One horse was checked sharply as he came out of the gate.Another started to go ridiculously wide. A jockey who had daylight in front of him steered his mount into heavy traffic. And in the stretch, the rider of one horse who was getting too close to the lead stood up in the irons and yanked the reins.

While all this was going on in the rear of the field, a filly named Cotton Up was winning at surprisingly low odds of 4 to 1 while Touch of Velvet ran second at 13 to 1. The $3 exacta figured to pay $175 or thereabouts.

When the result was official and the tote board said the exacta paid $59, the crowd booed more and, Guidi said, "I knew I'd seen a boat race."

The reporter raced to the stewards' office.
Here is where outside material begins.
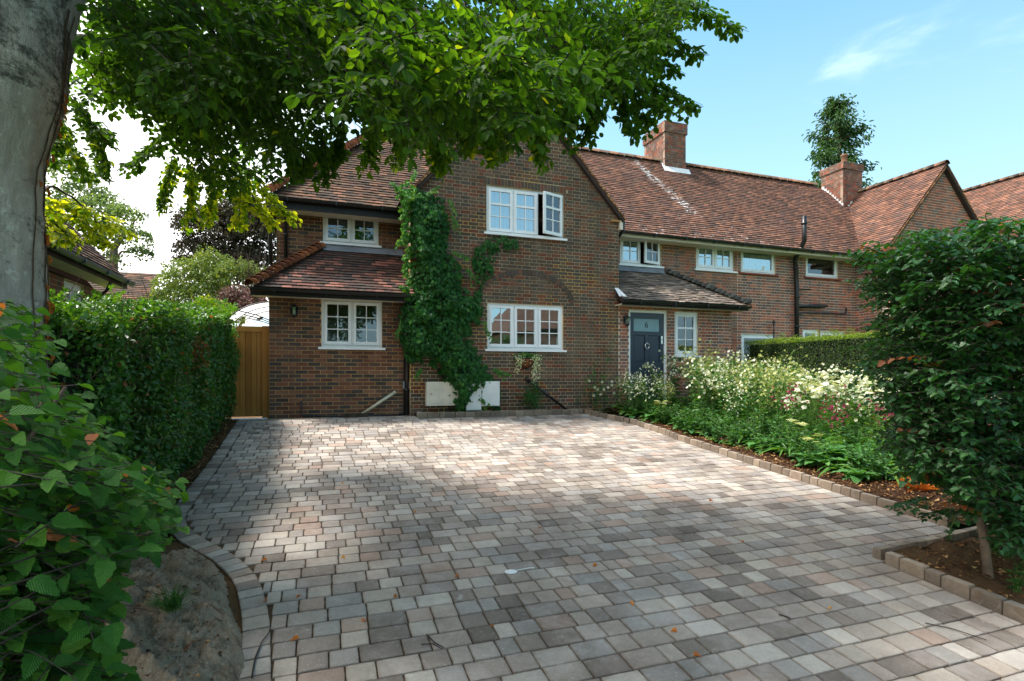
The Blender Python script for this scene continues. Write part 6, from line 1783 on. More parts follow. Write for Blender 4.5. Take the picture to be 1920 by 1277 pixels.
# massed planting, thick in the middle of the bed, lower at the kerb
def fill(lst, n, x0, x1, y0, y1, s0, s1, mind=.22, cond=None, pool=[]):
    k = 0; tries = 0
    while k < n and tries < 6000:
        tries += 1
        x, y = rnd.uniform(x0, x1), rnd.uniform(y0, y1)
        if cond and not cond(x, y): continue
        if any((x - a) ** 2 + (y - b) ** 2 < mind ** 2 for a, b in pool): continue
        pool.append((x, y)); put(rnd.choice(lst), x, y, rnd.uniform(s0, s1)); k += 1
fill(tob, 34, 6.5, 9.6, 7.6, 10.4, .8, 1.08, .26)
fill(tob, 10, 5.95, 6.8, 9.2, 10.5, .6, .8, .26)
fill([cre], 14, 7.2, 9.9, 7.2, 10.2, .85, 1.08, .24)
fill(tob, 12, 7.4, 10.0, 5.6, 7.6, .7, .95, .26)
fill([umb], 20, 7.2, 9.6, 4.9, 7.4, .75, 1.1, .24)
fill([crm], 22, 7.0, 9.8, 4.4, 6.9, .75, 1.05, .24)
fill([glo], 7, 9.2, 10.1, 6.4, 8.6, .9, 1.1, .26)
fill([pur], 9, 8.6, 10.1, 4.6, 6.6, .85, 1.05, .26)
fill([lil], 30, 6.5, 10.0, 4.6, 10.2, .7, 1.1, .22)
fill([lil], 26, 6.12, 6.7, 7.0, 10.2, .5, .8, .17)
fill([lil, stp, com], 22, 6.35, 7.2, 4.8, 7.6, .5, .85, .2)
fill(tob, 9, 6.6, 7.5, 6.0, 8.6, .55, .8, .26)
fill([crm, umb, lil], 20, 8.6, 11.6, 3.7, 5.2, .8, 1.1, .26)
fill(tob + [lil], 8, 8.4, 10.0, 3.7, 5.4, .6, .8, .26)
for (px, py, rt, sc) in [(1290,798,com,.6),(1420,838,com,.5),(1550,865,com,.7),(1600,880,com,.6),(1480,850,stp,.6),(1400,825,stp,.6),(1215,782,com,.55),(1340,815,lil,.7),(1510,860,lil,.8),(1640,890,lil,.7),(1640,868,com,.95),(1600,850,stp,1.0),(1670,850,stp,1.05),(1570,838,lil,.8),(1345,805,com,.62),(1240,790,sed,.9),(1395,812,sil,1.05),(1430,822,sil,.9),(1455,842,com,.55),(1500,850,sed,1.0),(1520,872,sed,.9),(1480,828,lil,.7),(1700,880,com,.8),(1560,868,lil,.6),(1735,880,lil,.8),(1300,795,lil,.6),(1190,785,lil,.6),(1150,775,lil,.55),(1270,788,lil,.7),(1610,878,lil,.5),(1530,830,stp,.7),(1780,905,lil,.8)]:
    g_ = on_ground(px, py + 8, .06); put(rt, max(6.2, g_.x), g_.y, sc * (1.4 if rt in (com, stp) else 1))
for (px, py) in [(1222,700),(1190,715),(1232,690)]:
    p = on_y(px, 760, 10.0); put(pnk, p.x, 10.0, 1.1)
for o_ in list(bpy.data.objects):
    if 'base_label' in o_: del o_['base_label']
# withered orange plant
wth = plant_thing('withered_plant', 'dried-up orange plant lying on the mulch near the corner of the kerbs', 'plant', None)
g_ = on_ground(1712, 925, .06)
for i in range(34):
    a = rnd.uniform(0, 2 * pi); M = leaf_matrices(np.array([(cos(a) * .05, sin(a) * .05, .02)]), np.array([(cos(a), sin(a), rnd.uniform(.2, 2.4))]), np.array([(-cos(a), -sin(a), .8)]), np.array([rnd.uniform(.14, .27)]))[0]
    if i == 0: wme = mesh_np('leaf', *[(lambda q: q)(x) for x in (leaf_rich(.26, 6, .5, .2, .0, .02, 3)[0], leaf_rich(.26, 6, .5, .2, .0, .02, 3)[1])], M_LEAF_DRY, None, leaf_rich(.26, 6, .5, .2, .0, .02, 3)[2], True)
    o = link('leaf', wme, wth, None, Matrix(M.tolist())); o['tint'] = rnd.random()
wth.location = (g_.x, g_.y, g_.z)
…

There he would see evidence of a well-documented phenomenon: even though recent trials have disclosed evidence of many race-fixings around the country, stewards never, ever see anything wrong.

"I don't believe it!" Guidi exclaimed as he and a steward watched the film of jockey John Rupert standing up in the irons through the stretch.

"The horse was trying to get out all the way," the steward said, suggesting that the jockey had to stand up to control the animal and stop him from drifting wider.

They looked at film that showed jockey Jeff Anderson keeping the favorite on the rail -- the worst part of the tract at Detroit -- and then steering him behind the other horses.

"He might have been trying to stay away from a horse who was lugging in," a steward suggested.

Like so many racing officials, the Detroit stewards were mouthing the alibis that the jockeys would have given them. Guidi was appalled. He wrote a story detailing what he had seen and how the stewards had reacted to the race, and the Detroit Free Press splashed it under a banner headline.

Then the stewards became paragons of vigilance. The next day, they got a report from the track's mutuels department that revealed unusual betting patterns on the race; someone had bet a pair of $600 exactas combining Cotton Up with two other horses.

Then the stewards summoned three jockeys and their lawyers, interrogated them and finally handed six-month suspensions to Rupert and Anderson. The jockeys may have owned their much-deserved fate as much to Guidi as to the stewards.